Record extracts:
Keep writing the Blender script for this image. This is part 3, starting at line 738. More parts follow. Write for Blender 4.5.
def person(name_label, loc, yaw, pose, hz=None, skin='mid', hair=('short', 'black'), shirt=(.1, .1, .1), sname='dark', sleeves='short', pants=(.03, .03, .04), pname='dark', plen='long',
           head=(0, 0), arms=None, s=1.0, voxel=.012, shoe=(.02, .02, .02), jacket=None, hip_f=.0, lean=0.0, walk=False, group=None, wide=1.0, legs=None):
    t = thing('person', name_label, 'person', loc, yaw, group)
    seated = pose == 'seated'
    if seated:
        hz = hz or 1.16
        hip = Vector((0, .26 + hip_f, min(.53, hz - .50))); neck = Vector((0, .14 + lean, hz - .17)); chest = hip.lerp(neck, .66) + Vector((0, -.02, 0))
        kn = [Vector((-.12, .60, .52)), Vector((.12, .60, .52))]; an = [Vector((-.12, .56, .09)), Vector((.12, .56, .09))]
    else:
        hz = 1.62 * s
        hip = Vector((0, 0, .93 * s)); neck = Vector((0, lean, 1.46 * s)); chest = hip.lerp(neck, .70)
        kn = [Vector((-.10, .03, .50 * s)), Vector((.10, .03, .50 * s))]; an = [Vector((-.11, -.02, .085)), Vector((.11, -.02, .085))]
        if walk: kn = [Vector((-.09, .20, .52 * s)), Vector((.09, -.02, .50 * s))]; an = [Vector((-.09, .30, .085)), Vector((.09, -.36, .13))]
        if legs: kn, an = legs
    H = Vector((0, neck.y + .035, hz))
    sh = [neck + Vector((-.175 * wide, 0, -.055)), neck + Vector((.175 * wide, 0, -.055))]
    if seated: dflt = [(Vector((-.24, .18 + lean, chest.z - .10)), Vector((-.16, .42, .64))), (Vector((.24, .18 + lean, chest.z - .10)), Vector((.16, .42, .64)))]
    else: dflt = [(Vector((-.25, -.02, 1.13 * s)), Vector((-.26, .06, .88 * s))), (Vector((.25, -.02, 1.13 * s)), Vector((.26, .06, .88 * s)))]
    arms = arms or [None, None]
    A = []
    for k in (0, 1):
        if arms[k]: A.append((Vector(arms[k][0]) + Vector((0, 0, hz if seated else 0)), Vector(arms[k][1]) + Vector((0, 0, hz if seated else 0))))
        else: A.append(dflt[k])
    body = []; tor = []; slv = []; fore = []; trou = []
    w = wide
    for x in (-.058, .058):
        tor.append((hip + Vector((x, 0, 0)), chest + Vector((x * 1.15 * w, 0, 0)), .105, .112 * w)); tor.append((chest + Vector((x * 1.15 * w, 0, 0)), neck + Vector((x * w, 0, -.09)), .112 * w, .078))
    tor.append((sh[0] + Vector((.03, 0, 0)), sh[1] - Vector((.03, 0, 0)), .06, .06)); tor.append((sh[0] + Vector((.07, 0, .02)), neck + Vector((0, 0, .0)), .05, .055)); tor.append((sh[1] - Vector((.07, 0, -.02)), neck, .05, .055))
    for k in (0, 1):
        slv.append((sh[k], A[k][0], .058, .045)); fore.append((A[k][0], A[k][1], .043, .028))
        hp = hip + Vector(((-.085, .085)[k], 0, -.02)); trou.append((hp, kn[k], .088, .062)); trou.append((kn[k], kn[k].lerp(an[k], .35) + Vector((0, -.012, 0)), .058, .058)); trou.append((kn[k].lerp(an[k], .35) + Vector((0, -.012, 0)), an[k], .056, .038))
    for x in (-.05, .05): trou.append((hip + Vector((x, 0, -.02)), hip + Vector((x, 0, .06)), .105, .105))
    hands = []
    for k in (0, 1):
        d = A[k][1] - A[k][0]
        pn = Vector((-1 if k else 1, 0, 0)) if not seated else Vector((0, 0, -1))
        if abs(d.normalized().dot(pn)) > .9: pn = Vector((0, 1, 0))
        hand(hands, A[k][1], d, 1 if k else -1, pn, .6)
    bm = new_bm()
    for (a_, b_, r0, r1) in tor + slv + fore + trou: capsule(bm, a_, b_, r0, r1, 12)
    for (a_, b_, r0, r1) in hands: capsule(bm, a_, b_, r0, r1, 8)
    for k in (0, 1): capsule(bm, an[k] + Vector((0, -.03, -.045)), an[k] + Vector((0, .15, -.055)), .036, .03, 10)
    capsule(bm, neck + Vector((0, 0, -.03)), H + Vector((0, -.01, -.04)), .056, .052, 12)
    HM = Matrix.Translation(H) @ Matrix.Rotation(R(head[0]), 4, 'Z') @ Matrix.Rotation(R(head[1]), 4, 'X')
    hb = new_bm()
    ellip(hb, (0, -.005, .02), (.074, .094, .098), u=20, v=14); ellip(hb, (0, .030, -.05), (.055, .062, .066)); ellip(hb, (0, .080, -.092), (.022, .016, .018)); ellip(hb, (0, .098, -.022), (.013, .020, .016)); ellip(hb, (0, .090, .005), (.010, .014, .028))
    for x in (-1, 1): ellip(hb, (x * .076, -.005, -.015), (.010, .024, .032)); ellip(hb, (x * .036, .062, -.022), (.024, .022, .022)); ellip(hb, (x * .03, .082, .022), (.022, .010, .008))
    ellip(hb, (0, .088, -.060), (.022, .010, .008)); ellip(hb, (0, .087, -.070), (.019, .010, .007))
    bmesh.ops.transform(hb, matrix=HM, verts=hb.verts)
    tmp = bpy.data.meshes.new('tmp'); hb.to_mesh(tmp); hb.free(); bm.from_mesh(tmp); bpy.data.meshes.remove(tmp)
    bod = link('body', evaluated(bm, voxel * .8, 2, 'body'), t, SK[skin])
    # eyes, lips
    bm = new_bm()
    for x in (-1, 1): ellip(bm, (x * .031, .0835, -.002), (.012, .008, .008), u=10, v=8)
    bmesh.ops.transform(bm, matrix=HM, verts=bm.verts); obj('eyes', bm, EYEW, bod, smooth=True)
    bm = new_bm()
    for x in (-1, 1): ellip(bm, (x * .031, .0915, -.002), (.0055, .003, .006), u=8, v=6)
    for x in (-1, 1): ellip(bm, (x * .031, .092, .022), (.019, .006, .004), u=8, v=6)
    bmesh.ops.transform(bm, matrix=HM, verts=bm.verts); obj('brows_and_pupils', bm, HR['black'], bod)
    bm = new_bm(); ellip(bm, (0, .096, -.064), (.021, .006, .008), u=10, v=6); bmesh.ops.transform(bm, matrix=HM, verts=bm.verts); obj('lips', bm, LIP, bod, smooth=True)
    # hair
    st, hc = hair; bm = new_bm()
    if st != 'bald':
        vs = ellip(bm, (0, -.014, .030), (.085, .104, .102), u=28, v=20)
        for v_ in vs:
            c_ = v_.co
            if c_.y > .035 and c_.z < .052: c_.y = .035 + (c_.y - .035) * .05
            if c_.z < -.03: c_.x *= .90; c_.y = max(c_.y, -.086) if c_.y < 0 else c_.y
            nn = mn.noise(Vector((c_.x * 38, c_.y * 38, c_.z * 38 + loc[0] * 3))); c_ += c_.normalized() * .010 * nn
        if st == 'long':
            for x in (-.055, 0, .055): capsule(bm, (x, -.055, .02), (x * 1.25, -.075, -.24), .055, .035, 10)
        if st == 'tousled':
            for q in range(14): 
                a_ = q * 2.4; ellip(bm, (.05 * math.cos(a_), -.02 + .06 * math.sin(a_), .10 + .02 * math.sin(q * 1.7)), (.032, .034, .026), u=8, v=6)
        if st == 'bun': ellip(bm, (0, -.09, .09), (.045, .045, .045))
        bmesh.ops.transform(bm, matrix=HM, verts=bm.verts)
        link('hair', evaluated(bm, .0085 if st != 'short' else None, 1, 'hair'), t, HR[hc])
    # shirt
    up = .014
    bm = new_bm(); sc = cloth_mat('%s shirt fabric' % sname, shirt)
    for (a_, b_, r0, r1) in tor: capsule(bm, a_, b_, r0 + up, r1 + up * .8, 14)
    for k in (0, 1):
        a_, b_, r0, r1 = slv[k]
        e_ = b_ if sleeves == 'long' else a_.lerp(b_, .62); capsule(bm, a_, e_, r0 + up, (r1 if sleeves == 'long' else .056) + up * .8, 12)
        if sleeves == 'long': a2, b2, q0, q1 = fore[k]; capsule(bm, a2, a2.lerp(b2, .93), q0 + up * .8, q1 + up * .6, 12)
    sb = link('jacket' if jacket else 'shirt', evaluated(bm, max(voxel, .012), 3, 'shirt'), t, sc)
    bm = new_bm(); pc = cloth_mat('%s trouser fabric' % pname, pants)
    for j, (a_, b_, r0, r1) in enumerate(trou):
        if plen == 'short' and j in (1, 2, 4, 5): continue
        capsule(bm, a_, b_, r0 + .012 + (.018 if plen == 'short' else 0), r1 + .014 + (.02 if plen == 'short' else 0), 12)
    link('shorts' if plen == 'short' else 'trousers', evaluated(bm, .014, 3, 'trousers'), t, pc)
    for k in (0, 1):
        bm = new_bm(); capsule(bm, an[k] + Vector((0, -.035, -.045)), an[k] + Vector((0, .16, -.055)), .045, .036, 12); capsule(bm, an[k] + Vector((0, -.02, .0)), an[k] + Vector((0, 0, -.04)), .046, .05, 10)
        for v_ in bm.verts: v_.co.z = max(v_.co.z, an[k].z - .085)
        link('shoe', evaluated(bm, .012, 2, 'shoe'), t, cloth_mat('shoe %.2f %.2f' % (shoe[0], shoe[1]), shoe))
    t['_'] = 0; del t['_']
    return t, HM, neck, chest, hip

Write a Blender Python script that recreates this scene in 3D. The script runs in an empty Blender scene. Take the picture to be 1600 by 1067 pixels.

Instructions to follow: Count every line in the data where the string "this" occurs. Give nothing except the number.

Solved exercise: 2